I realized we hadn’t done any poetry for a while. So after I heard poet Mary Jo Bang on the radio show Studio 360, I thought I would share an unusual thing she has done. She has created a modern version of Dante’s Inferno — relying on poetic license and others’ translations to make it more accessible.
Studio 360’s host calls Bang a “poet’s poet, one whose books regularly make year-end best-of lists. Her latest book of poetry is called The Last Two Seconds, and it couldn’t be farther from the stereotypical pretty nature poetry. The collection is full of a sense of impending environmental collapse: natural disaster, extinction, climate change, and cataclysmic violence. …
“The book’s title is also connected to Bang’s sense of her own mortality. ‘Once you get into your 60s you know you have x amount of time. …’
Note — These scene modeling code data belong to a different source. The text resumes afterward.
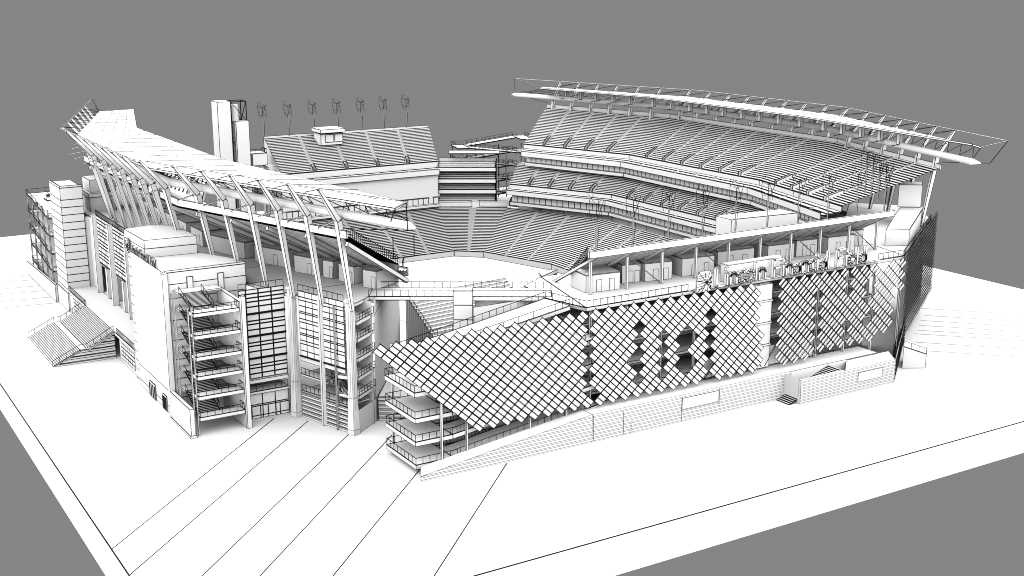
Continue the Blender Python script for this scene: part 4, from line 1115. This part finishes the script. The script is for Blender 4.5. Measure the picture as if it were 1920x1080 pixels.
# left deck under the canopy
t = thing('concourse_deck', 'long grey shaded concourse deck under the left stand and canopy ribs', 'deck', (75, 250, 0))
m = M(.035)
m.prism([(64.1, 330), (64.1, 262), (84, 262), (84, 330)], DECK-.6, DECK)
m.prism([(64.1, 262), (64.1, 234), (68, 221.2), (89, 221.2), (84, 262)], DECK-.6, DECK)
m.prism([(68, 221.2), (72.4, 211.5), (75.7, 199.6), (96, 199.6), (89, 221.2)], DECK-.6, DECK)
m.prism([(75.7, 199.6), (76.3, 197.5), (80.6, 184.5), (87.0, 189.2), (93, 185.5), (96, 199.6)], DECK-.6, DECK)
m.build('deck_slab', t)
m = M(.035); band(m, [(82, 322), (82, 240)], 0, 26); m.build('inner_wall', t)
t = thing('service_house', 'pale round ended service house on the deck behind the banded tower', 'building', (69, 300, DECK))
m = M(.045); m.box(65.5, 296.0, DECK-.2, 71.5, 303, DECK+3.4); m.box(65.3, 295.8, DECK+3.42, 71.7, 303.2, DECK+4.4); m.box(66.0, 297, DECK+4.42, 72, 304, DECK+7.4); m.build('body', t)
m = M(.045); m.box(69.5, 295.9, DECK, 70.6, 295.98, DECK+2.2); m.build('door', t)

# ================================================================== lights, world, camera
w = bpy.data.worlds.new('World'); SC.world = w; w.use_nodes = True
bg = w.node_tree.nodes['Background']; bg.inputs[0].default_value = (0.156, 0.156, 0.156, 1); bg.inputs[1].default_value = 1.0
sun = bpy.data.lights.new('sun', 'SUN'); sun.energy = 5.0; sun.angle = math.radians(160); sun.color = (1, 1, 1)
so = bpy.data.objects.new('sun', sun); COL.objects.link(so)
sd = V((-.5, -.55, 1.0)).normalized(); so.rotation_euler = sd.to_track_quat('Z', 'Y').to_euler(); so.location = (50, 50, 200)

cam = bpy.data.cameras.new('camera'); co = bpy.data.objects.new('camera', cam); COL.objects.link(co)
cam.sensor_width = 36; cam.lens = 2331.7/1920*36; cam.clip_start = 1; cam.clip_end = 3000
p_, az, ro = .244, .5491, -.0009
fw = V((math.sin(az)*math.cos(p_), math.cos(az)*math.cos(p_), -math.sin(p_))); r0 = V((math.cos(az), -math.sin(az), 0)); u0 = r0.cross(fw)
r_ = r0*math.cos(ro)+u0*math.sin(ro); u_ = -r0*math.sin(ro)+u0*math.cos(ro)
from mathutils import Matrix
co.matrix_world = Matrix(((r_.x, u_.x, -fw.x, 0), (r_.y, u_.y, -fw.y, 0), (r_.z, u_.z, -fw.z, 75), (0, 0, 0, 1)))
SC.camera = co
SC.view_settings.view_transform = 'Standard'; SC.view_settings.look = 'None'; SC.view_settings.gamma = 1; SC.view_settings.exposure = 0.6
SC.cycles.max_bounces = 4; SC.cycles.diffuse_bounces = 0
SC.cycles.pixel_filter_type = 'BLACKMAN_HARRIS'; SC.cycles.filter_width = 1.0; SC.cycles.glossy_bounces = 1
for o in bpy.data.objects:
    if '_o' in o: del o['_o']
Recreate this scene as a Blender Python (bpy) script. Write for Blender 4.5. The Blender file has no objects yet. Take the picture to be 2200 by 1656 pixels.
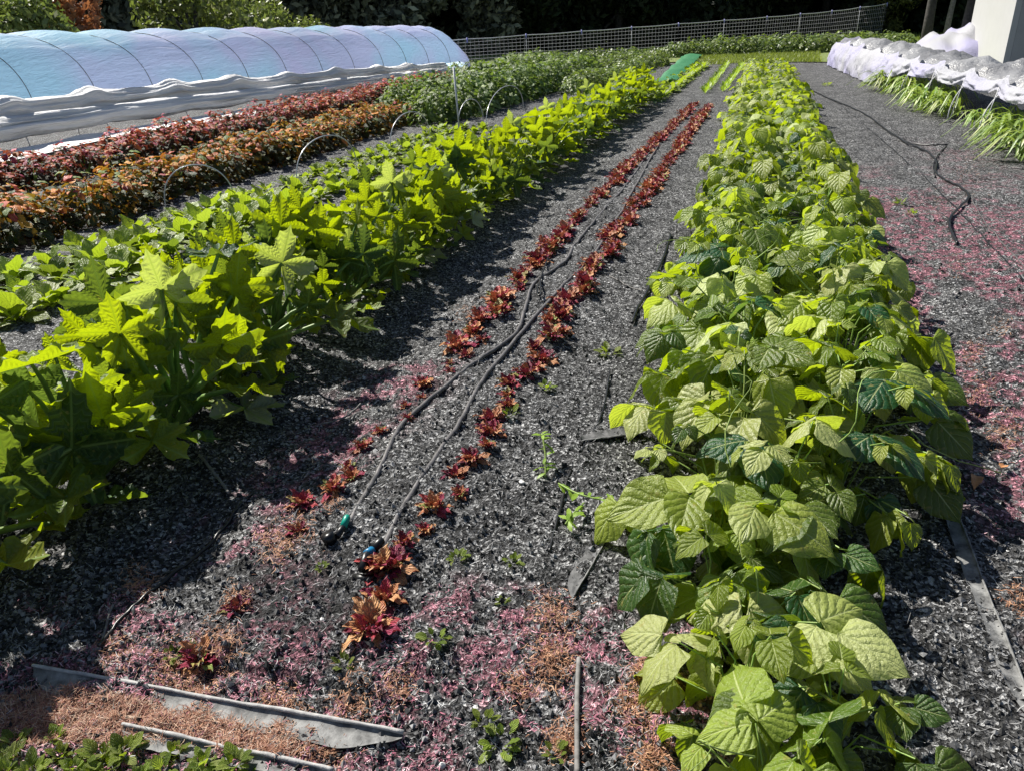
import bpy, math, random
import numpy as np
from mathutils import Vector
rad = math.radians
sc = bpy.context.scene
# ---------------------------------------------------------------- camera
FOC, PITCH, ROLL, YAW, EYE = 1650.0, rad(25.49), rad(2.2), rad(17.33), 1.6
fh = Vector((-math.sin(YAW), math.cos(YAW), 0))
FW = (fh*math.cos(PITCH) + Vector((0, 0, -math.sin(PITCH)))).normalized()
r0 = Vector((math.cos(YAW), math.sin(YAW), 0)); u0 = r0.cross(FW)
RT = r0*math.cos(ROLL) - u0*math.sin(ROLL); UP = r0*math.sin(ROLL) + u0*math.cos(ROLL)
from mathutils import Matrix
cam = bpy.data.cameras.new('camera'); camo = bpy.data.objects.new('camera', cam)
sc.collection.objects.link(camo)
camo.matrix_world = Matrix(((RT.x, UP.x, -FW.x, 0), (RT.y, UP.y, -FW.y, 0), (RT.z, UP.z, -FW.z, EYE), (0, 0, 0, 1)))
cam.sensor_width = 36; cam.lens = FOC*36/2200; cam.clip_start = .05; cam.clip_end = 600
sc.camera = camo
# ---------------------------------------------------------------- light
SUN = Vector((-.80, .42, .93)).normalized()          # towards the sun
elev = math.asin(SUN.z); azi = math.atan2(SUN.x, SUN.y)
w = bpy.data.worlds.new('World'); sc.world = w; w.use_nodes = True
nt = w.node_tree; sky = nt.nodes.new('ShaderNodeTexSky'); sky.sky_type = 'NISHITA'; sky.sun_disc = False
sky.sun_elevation = elev; sky.sun_rotation = azi
bg = nt.nodes['Background']; bg.inputs[1].default_value = .05
nt.links.new(sky.outputs[0], bg.inputs[0])
sl = bpy.data.lights.new('sun', 'SUN'); sl.energy = 5; sl.angle = rad(.5); sl.color = (1, .96, .88)
so = bpy.data.objects.new('sun', sl); sc.collection.objects.link(so)
so.rotation_euler = SUN.to_track_quat('Z', 'Y').to_euler()
sc.view_settings.view_transform = 'Standard'; sc.view_settings.look = 'None'
sc.view_settings.exposure = 0.9; sc.view_settings.gamma = 1
sc.cycles.max_bounces = 6; sc.cycles.transparent_max_bounces = 8
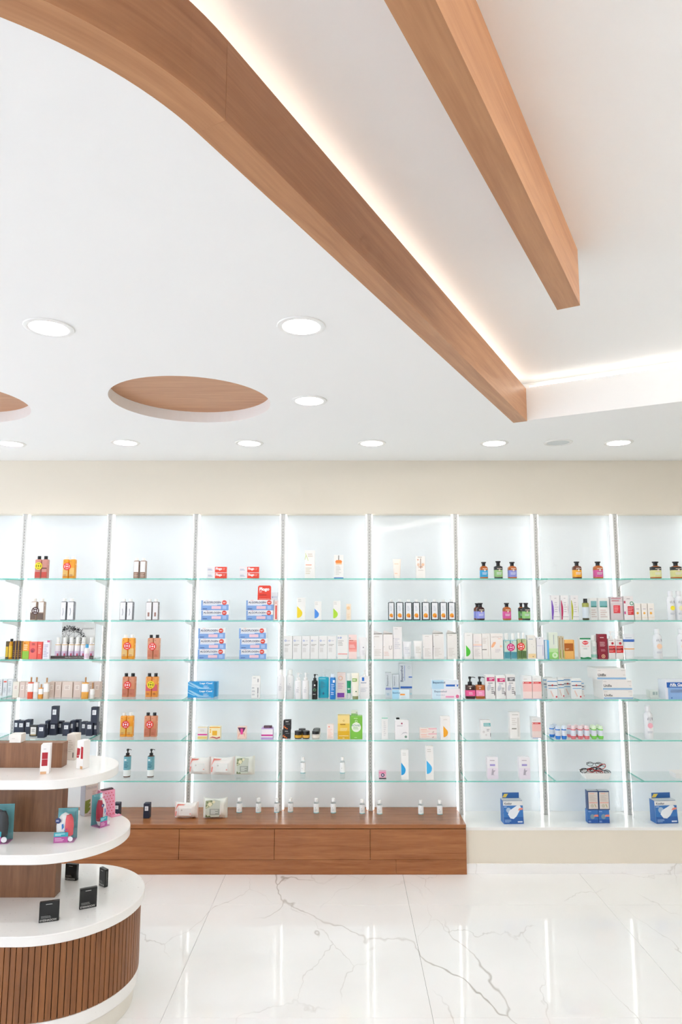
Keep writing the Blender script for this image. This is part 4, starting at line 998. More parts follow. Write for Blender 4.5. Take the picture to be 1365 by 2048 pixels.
jar('E', 5, 597, 611.5, 1458.5, 1473, '#3a3630', '#3a3a3a', '#dba62c', 'black-lidded gold jar behind the front two', Y=YSF + .09)
jar('E', 5, 624, 639.4, 1463, 1478.3, '#cfcac2', '#171717', '#ece4da', 'front black-lidded jar with pale label', Y=YSF + .03)
jar('E', 5, 625.6, 640.4, 1460, 1475, '#cfcac2', '#1f1f1f', '#ece4da', 'middle black-lidded jar with pale label', Y=YSF + .088)
jar('E', 5, 627, 641, 1458, 1472, '#cfcac2', '#2a2a2a', '#ece4da', 'rear black-lidded jar with pale label', Y=YSF + .146)
carton('E', 5, 654.5, 668, 1449, 1478.5, '#f7e9e2', 'pale pink carton with small coral drop', [('c', .3, .84, .1, '#ee8a74'), ('l', .15, .1, .85, .7, 6, '#f2cdbf')])
ye = carton('E', 5, 676, 700, 1431, 1478.5, '#eec84a', 'tall golden yellow box', [('r', 0, 0, 1, .34, '#e0b012'), ('r', 0, .66, 1, 1, '#f2d98e'), ('l', .2, .57, .82, .67, 1, '#a87c1c'), ('o', .5, .78, .07, '#b98a1c'), ('l', .2, .34, .85, .48, 3, '#f6e6b0'), ('r', .1, .13, .9, .15, '#fbf0c8'), ('l', .4, .03, .6, .07, 1, '#fff4d0')], d=.05, top='#f0d890')
gr = carton('E', 5, 700.6, 725.4, 1432.5, 1478.5, '#7cc242', 'tall lime green box with white oval', [('c', .5, .52, .38, '#eef6e4'), ('t', 'ACNAID', .48, .6, .72, .08, '#5d8f8a', .01), ('o', .5, .78, .1, '#dff0c8'), ('l', .3, .88, .75, .93, 1, '#e4f4d0'), ('l', .25, .42, .7, .54, 2, '#a8cf92'), ('l', .35, .05, .65, .09, 1, '#e4f4d0')], d=.05, top='#a9d67c')
carton('E', 5, 703, 716, 1421.5, 1431.8, '#dfe8d8', 'small pale box lying on the lime green box', [('r', 0, .0, 1, .45, '#8fc474'), ('r', .7, .3, .95, .8, '#b9c4b4')], on=(gr[0] + .015, gr[1]), d=.03)
# fourth bay from right
tube('F', 1, 786.5, 803, 1118, 1156.7, '#f9ece2', '#f6efe8', 'pale peach cream tube', [('l', .1, .7, .9, .8, 1, '#f4d6c2'), ('l', .15, .22, .85, .3, 1, '#f0c4a8')], capfrac=.14)
carton('F', 1, 833, 851, 1112.5, 1156.7, '#f6f2ee', 'white carton with rust floral drawing', [('c', .25, .62, .16, '#f0d2bc'), ('c', .74, .62, .16, '#f0c8a8'), ('r', .46, .44, .54, .9, '#b59a8c'), ('c', .2, .84, .09, '#e8b9a0'), ('r', .2, .36, .8, .38, '#cfc6be'), ('l', .2, .93, .8, .98, 1, '#b0a69c'), ('l', .25, .48, .8, .56, 2, '#d99a72')])
for k, (a, b) in enumerate(((777, 790), (793, 808), (810.5, 825.5), (826.3, 841.4), (844.5, 860.6), (862.5, 878.5), (880, 895.5), (897, 912.3))):
    vessel('F', 2, a, b, 1199, 1204, 1241, 'flat', '#2b3a40', '#eeeeec', '', [(.0, .02, '#2b3a40')], [('r', .12, .05, .84, .95, '#eceef2'), ('c', .46, .26, .27, '#ee9f2c'), ('c', .58, .2, .14, '#d8702a'), ('l', .3, .5, .7, .8, 4, '#c8cdd6')], grp='row of eight dark bottles with orange fruit labels', full='dark bottle with orange fruit label, %s from left of eight, second shelf' % ORD[k])
U = '#efecea'
carton('F', 3, 747.5, 766, 1269, 1319, U, 'white carton with open flap at the left end', [('l', .1, .12, .85, .4, 5, '#d4ceca'), ('c', .1, .5, .03, '#6b6460'), ('l', .1, .88, .8, .94, 1, '#c4bcb6')], d=.045, open_=True)
carton('F', 3, 767, 786.6, 1269, 1319, '#f1ece9', 'white open-flap carton with large grey letter U', [('t', 'U', .74, .46, .3, .17, '#b9b2b0', .03), ('l', .1, .12, .6, .3, 3, '#e6c8c0'), ('c', .08, .5, .03, '#a06058')], d=.045, open_=True)
carton('F', 3, 787.3, 804.5, 1254, 1319, '#efecec', 'tallest plain white carton', [('l', .15, .92, .8, .96, 1, '#c9c4c4'), ('l', .15, .3, .8, .65, 6, '#d6d4dc'), ('c', .05, .64, .03, '#6b6460')], d=.045)
tube('F', 3, 806, 824, 1283.4, 1319, '#f0f1f4', '#f2f2f2', 'short white cream tube, left of two', [('l', .15, .3, .85, .7, 4, '#d4d6de')])
tube('F', 3, 828, 846, 1282, 1319, '#f1f0ee', '#f2f2f0', 'short white cream tube, right of two', [('l', .15, .3, .85, .7, 4, '#d8d4ce')])
carton('F', 3, 846.9, 865.8, 1270, 1319, '#efebe9', 'plain white carton right of the short tubes', [('c', .05, .5, .03, '#6b6460'), ('l', .15, .1, .8, .45, 6, '#dcd4d0'), ('l', .2, .92, .8, .97, 1, '#d0c8c4')], d=.045)
carton('F', 3, 867, 888.5, 1268, 1319, '#edeae7', 'white carton with open flap, third from right', [('c', .05, .5, .03, '#3b3634'), ('l', .1, .1, .8, .45, 6, '#d6d0cc'), ('l', .15, .92, .8, .97, 1, '#c8c0bc')], d=.045, open_=True)
carton('F', 3, 895.5, 915, 1268, 1319, '#edeae6', 'white carton with open flap at the right end', [('l', .1, .1, .8, .45, 6, '#d6d0cc'), ('l', .15, .92, .8, .97, 1, '#c8c0bc')], d=.045, open_=True)
GB = '#cdd5da'
carton('F', 4, 771.5, 783.2, 1345, 1398, GB, 'narrow grey carton with vertical lettering, far left', [('v', 'Bepanthol', .4, .68, .42, .38, '#4a6270', .0), ('r', 0, .32, 1, .4, '#7d86c0'), ('l', .2, .1, .8, .2, 2, '#8fb0c4')], d=.035, Y=YSF + .07)
carton('F', 4, 785.8, 798.6, 1349, 1398, GB, 'narrow grey carton with vertical lettering, second from left', [('v', 'Bepanthol', .3, .72, .38, .24, '#5a7280', .0), ('r', 0, .38, 1, .44, '#6f9ad0')], d=.035, Y=YSF + .07)
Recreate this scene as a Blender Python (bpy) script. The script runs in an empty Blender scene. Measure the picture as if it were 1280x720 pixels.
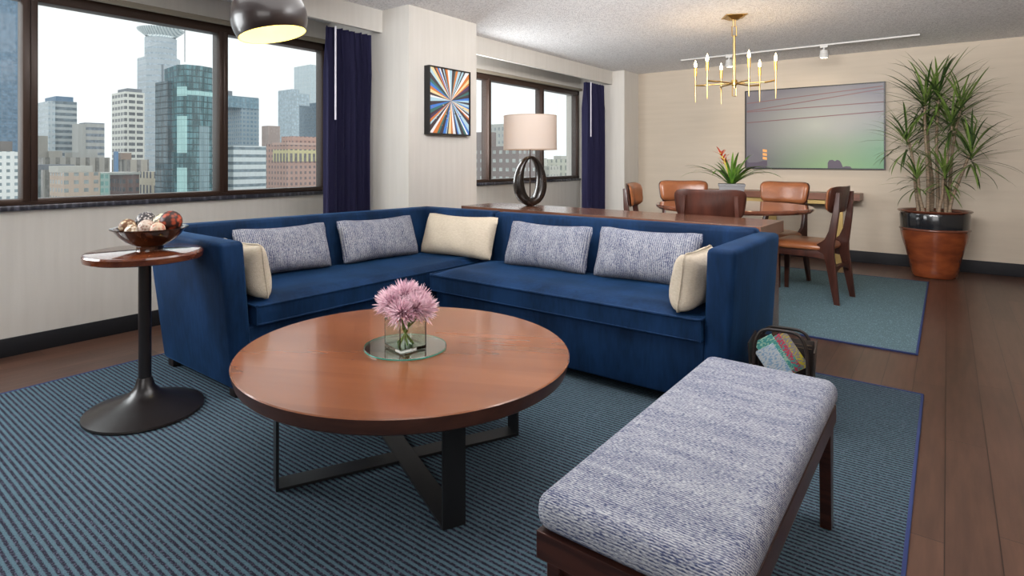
import bpy, bmesh, math, random
from mathutils import Vector, Matrix
random.seed(7)
PI = math.pi
scene = bpy.context.scene
COL = scene.collection

# ------------------------------------------------------------------ camera
cam_data = bpy.data.cameras.new('camera')
cam = bpy.data.objects.new('camera', cam_data)
COL.objects.link(cam)
cam.location = (0, 0, 1.12)
cam.rotation_euler = (PI / 2, 0, math.radians(38.95))
cam_data.sensor_width = 36.0
cam_data.lens = 727.2 * 36 / 1280
cam_data.shift_x = (640 - 596.7) / 1280
cam_data.shift_y = -(360 - 200.1) / 1280
cam_data.clip_end = 3000
cam_data.clip_start = 0.02
scene.camera = cam

# ------------------------------------------------------------------ view, world, lights
scene.view_settings.view_transform = 'Standard'
scene.view_settings.look = 'None'
scene.view_settings.exposure = 0.0
scene.view_settings.gamma = 1.0
scene.view_settings.use_curve_mapping = False
world = bpy.data.worlds.new('overcast_sky')
scene.world = world
world.use_nodes = True
bg = world.node_tree.nodes['Background']
bg.inputs[0].default_value = (0.95, 0.985, 1.0, 1)
bg.inputs[1].default_value = 1.25


def area(name, loc, rot, size, size_y, power, color=(1, 1, 1)):
    d = bpy.data.lights.new(name, 'AREA')
    d.shape = 'RECTANGLE'
    d.size, d.size_y, d.energy, d.color = size, size_y, power, color
    o = bpy.data.objects.new(name, d)
    o.location = loc
    o.rotation_euler = rot
    COL.objects.link(o)
    return o


def aimed_area(name, loc, target, size, size_y, power, color=(1, 1, 1)):
    return area(name, loc, (Vector(target) - Vector(loc)).to_track_quat('-Z', 'Y').to_euler(), size, size_y, power, color)


def spot(name, loc, target, power, color, angle=60, blend=0.6, radius=0.04):
    d = bpy.data.lights.new(name, 'SPOT')
    d.energy, d.color, d.spot_size, d.spot_blend, d.shadow_soft_size = power, color, math.radians(angle), blend, radius
    o = bpy.data.objects.new(name, d)
    o.location = loc
    o.rotation_euler = (Vector(target) - Vector(loc)).to_track_quat('-Z', 'Y').to_euler()
    COL.objects.link(o)
    return o


# added fill: unseen area lamps overhead and behind camera, for the room's general brightness
area('ceiling_light_lounge', (-1.9, 1.6, 2.27), (0, 0, 0), 2.4, 1.8, 38, (1.0, 0.99, 0.975))
area('ceiling_light_entry', (1.6, 1.4, 2.27), (0, 0, 0), 1.6, 2.4, 20, (1.0, 0.93, 0.84))
aimed_area('softbox_behind_camera', (0.6, -1.8, 1.9), (-2.2, 4.0, 1.2), 3.0, 1.2, 48, (1.0, 0.99, 0.975))  # unseen lamp added to brighten surfaces from the front
# added fill lamps above the frame, aimed to brighten the visible ceiling
u1 = aimed_area('uplight_lounge', (-0.75, 2.0, 1.99), (-1.75, 5.4, 2.9), 1.4, 0.4, 84, (1.0, 0.99, 0.985))
u2 = aimed_area('uplight_entry', (0.45, 1.8, 1.99), (0.5, 5.2, 2.9), 1.2, 0.4, 38, (1.0, 0.975, 0.96))
for u_ in (u1, u2):
    u_.data.spread = math.radians(125)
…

“Bang also recently produced a new translation of Dante’s Inferno — a feat she accomplished without knowing Italian. She worked from previous translations, she explains, comparing the work of other scholarly translators to get an idea of the literal meaning of the original. ‘I could see what was going on; I could see the liberties that each of these translators had taken,’ she says. ‘That gave me permission to come up with my own way of saying it, but it established the borders.’
“Bang also updated Dante’s hell to include [more-recent fiends, including] South Park’s Eric Cartman, who is condemned for the sin of gluttony. ‘Dante wrote the Inferno in the vernacular. He wanted everyone to be able to read it. I wanted to do the equivalent,’ she explains.
“Bang teaches at Washington University in St. Louis, and she says her students appreciate the contemporary references. ‘They tell me things like, “I always wanted to read this and I tried several times and I couldn’t.” That’s exactly the person for whom I wrote this, because I was one of those people, too.’ ”
Maybe me, too.
Hear Bang read her work at Studio 360, here.
Photo: Matt Valentine
Poet Mary Jo Bang. (Does this woman look like she hit 60?)


No, she does NOT look 60–that’s reassuring for those of us on the cusp! Her project makes so much sense to me–providing access to great works with appealing stepping stones.
I am one of those people who has tried to read the Inferno a couple times and given up. This tempts me to try again.